今回取り上げるクラシック・デジカメはコニカのデジタルレビオ「KD-310Z」である。2002年7月発売、1.8型 334万画素CCDを採用したスタンダードなデジカメだ。新宿の中古カメラ店で良い出物があったので早速手に入れた。
「コニカのデジカメ」と一口に言っても、一般的には『デジタル現場監督』以外はあまりイメージできないだろう。他社に比べて発売された機種の数が少ないし、他社からのOEM供給を受けた機種もあるので、これがコニカだというカメラは数えるほどだからである。
なぜコニカがデジカメに注力しきれなかったのか。それは、コニカが日本で最初の銀塩フィルムメーカーであり、1970年代まではシェアがトップだった歴史にその原因がある。デジカメを推し進めることは、本業であるフィルムの衰退につながるからだ。フィルムでもデジカメでもトップを目指した富士フイルムとは対照的な対応だった。
それでも、コニカはミノルタと合併する2003年8月までの約1年の間にこのデジタルレビオシリーズで「コニカらしさ」を充分に発揮した。他社のデジカメが起動に5秒ほどかかっていた時代に、310Zは1.4秒という爆速の起動時間を実現したのだ(上位機種のKD-500ZはさらにサブCPUを内蔵して1.3秒起動となった)。コンパクトデジカメは、原価を抑えるために既存のOSをソフトメーカーから買うことが多いのだが、コニカはレビオシリーズのためにOSをいちから自社開発をしたのだ。それも主に「起動時間の短縮」のために。
感じた時にすぐに撮影できる起動時間に加えて、金属ボディのコンパクトさと剛性の高さ、光学ファインダーの見やすさ、正確さ、そしてフロントカバーの流麗なデザイン。そして伝家の宝刀、ヘキサノンレンズとくれば、これはもう高級コンパクトカメラ「ヘキサー」のデジタル版と考えていいだろう。
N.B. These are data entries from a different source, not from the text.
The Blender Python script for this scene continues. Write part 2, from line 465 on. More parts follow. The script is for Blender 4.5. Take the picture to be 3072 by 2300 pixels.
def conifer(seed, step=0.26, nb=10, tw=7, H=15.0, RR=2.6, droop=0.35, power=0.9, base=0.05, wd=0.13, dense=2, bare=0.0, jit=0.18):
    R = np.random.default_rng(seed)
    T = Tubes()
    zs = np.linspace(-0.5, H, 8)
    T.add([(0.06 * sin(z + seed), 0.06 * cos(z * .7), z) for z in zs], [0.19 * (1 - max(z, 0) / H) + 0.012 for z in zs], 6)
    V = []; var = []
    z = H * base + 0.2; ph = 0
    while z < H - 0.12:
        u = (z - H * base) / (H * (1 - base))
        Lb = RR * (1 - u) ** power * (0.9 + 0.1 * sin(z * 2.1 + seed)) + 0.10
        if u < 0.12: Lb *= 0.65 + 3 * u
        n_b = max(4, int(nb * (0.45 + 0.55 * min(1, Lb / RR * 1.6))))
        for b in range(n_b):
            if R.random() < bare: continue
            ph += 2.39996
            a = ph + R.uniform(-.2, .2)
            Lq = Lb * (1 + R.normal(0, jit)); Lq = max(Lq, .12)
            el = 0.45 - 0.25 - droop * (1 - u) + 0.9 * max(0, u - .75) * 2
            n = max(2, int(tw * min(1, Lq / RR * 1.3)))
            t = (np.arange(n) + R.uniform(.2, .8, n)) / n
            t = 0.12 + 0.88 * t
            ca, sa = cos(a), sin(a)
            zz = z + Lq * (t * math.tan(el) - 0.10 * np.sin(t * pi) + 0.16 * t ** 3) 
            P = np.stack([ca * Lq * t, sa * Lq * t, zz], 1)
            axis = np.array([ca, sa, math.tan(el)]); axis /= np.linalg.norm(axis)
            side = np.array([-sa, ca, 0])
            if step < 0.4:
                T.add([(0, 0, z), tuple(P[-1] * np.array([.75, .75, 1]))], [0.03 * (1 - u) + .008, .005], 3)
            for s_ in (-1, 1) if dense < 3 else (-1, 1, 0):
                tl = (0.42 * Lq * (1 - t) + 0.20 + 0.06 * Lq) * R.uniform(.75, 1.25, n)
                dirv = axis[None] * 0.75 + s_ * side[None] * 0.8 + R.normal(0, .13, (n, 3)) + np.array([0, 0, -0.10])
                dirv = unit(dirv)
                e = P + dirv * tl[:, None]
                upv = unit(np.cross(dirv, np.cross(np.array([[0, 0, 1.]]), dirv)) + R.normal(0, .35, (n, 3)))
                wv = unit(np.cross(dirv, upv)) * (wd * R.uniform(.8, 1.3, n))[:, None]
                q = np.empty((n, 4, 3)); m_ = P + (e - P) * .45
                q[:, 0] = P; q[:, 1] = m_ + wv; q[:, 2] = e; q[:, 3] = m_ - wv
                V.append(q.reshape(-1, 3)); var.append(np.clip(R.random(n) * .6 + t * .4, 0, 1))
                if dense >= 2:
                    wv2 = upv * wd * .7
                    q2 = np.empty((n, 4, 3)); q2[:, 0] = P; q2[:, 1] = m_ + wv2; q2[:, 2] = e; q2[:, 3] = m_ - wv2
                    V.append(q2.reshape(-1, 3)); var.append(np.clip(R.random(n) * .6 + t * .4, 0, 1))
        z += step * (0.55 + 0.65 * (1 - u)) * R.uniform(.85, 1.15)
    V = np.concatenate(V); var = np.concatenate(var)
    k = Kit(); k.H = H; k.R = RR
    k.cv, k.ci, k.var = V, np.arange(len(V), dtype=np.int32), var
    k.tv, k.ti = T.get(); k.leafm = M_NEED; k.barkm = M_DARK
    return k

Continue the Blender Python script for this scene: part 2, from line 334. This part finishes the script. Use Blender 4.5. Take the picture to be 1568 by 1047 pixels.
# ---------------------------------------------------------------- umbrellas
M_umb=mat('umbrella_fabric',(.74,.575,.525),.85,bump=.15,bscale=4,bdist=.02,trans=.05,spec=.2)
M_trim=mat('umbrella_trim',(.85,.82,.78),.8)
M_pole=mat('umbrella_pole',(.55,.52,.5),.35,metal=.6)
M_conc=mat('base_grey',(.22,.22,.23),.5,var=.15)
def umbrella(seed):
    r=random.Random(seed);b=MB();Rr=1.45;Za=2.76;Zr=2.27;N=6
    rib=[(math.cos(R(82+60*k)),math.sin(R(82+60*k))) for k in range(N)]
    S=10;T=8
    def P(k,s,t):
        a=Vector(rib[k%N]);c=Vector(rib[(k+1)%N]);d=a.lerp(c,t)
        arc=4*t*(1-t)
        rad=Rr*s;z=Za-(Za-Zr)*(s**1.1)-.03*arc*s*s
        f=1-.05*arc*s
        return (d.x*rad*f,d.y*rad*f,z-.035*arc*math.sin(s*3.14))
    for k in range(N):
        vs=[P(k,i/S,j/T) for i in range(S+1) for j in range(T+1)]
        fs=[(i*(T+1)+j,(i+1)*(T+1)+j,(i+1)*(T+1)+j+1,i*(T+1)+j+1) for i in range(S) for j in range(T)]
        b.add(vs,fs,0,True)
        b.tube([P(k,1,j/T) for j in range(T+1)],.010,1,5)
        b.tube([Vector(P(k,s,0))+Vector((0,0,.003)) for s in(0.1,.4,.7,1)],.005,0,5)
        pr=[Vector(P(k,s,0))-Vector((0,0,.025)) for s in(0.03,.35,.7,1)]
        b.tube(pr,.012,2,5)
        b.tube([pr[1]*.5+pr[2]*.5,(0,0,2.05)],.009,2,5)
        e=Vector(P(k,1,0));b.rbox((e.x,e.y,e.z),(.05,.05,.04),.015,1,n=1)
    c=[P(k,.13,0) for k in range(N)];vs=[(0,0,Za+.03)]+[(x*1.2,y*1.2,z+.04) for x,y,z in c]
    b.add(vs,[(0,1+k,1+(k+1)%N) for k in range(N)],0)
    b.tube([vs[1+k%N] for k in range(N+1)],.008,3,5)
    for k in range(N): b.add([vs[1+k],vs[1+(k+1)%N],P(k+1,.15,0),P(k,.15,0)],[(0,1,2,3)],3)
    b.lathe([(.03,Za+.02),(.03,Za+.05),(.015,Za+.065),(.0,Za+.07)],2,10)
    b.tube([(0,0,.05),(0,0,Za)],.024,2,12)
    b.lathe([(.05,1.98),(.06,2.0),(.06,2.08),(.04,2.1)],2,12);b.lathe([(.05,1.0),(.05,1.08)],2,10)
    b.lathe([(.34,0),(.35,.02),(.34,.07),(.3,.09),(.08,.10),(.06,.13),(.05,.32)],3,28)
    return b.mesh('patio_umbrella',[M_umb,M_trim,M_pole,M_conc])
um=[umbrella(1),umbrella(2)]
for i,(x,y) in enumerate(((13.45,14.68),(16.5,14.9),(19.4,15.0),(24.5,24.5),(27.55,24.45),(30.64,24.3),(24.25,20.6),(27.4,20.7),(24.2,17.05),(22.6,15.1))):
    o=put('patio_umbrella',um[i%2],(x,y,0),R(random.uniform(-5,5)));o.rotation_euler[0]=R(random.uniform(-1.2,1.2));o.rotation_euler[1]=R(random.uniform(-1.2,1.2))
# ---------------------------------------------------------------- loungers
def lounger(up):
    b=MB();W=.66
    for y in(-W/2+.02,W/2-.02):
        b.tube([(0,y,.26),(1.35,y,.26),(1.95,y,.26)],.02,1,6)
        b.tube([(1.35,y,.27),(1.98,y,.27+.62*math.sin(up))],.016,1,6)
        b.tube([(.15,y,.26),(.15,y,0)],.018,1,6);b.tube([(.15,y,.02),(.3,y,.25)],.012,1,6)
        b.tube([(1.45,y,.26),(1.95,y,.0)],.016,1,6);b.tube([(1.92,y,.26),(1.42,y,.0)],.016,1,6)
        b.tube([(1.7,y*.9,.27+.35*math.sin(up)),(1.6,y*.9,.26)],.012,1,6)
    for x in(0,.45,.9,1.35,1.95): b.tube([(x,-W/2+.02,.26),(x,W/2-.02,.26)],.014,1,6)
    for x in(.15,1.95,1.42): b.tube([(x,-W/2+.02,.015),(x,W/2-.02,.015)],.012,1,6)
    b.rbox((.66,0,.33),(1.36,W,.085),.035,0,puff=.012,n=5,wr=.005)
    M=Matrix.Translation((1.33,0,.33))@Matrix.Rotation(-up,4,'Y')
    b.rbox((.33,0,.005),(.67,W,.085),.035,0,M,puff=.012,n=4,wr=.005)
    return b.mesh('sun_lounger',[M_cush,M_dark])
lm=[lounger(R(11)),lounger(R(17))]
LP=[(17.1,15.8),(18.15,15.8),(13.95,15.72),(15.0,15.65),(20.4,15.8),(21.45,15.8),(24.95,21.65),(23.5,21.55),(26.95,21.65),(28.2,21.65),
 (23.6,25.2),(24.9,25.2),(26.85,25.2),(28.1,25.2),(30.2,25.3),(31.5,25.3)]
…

いや、コンパクトさにこだわっているところは「Big-mini」に通じるところもある。つまりKD-310Zはコニカの歴史的資産の中から必然的に生まれてきたデジカメなのだ。実際にシャッター音はヘキサーRFのものを使っている。(コニカミノルタのホームページにも既に記述がないので「ヘキサー」「Big-mini」を知らない人は各自検索してください)
ちなみにミノルタとの合併後も「ディマージュ Gシリーズ」としてレビオの系譜は続いた。しかし、ブランド名がミノルタ側のものとなってしまったので存在感は薄かったように思う。それでも最終型のG530では起動が0.8秒まで縮められていたのはさすがと言うしか無い。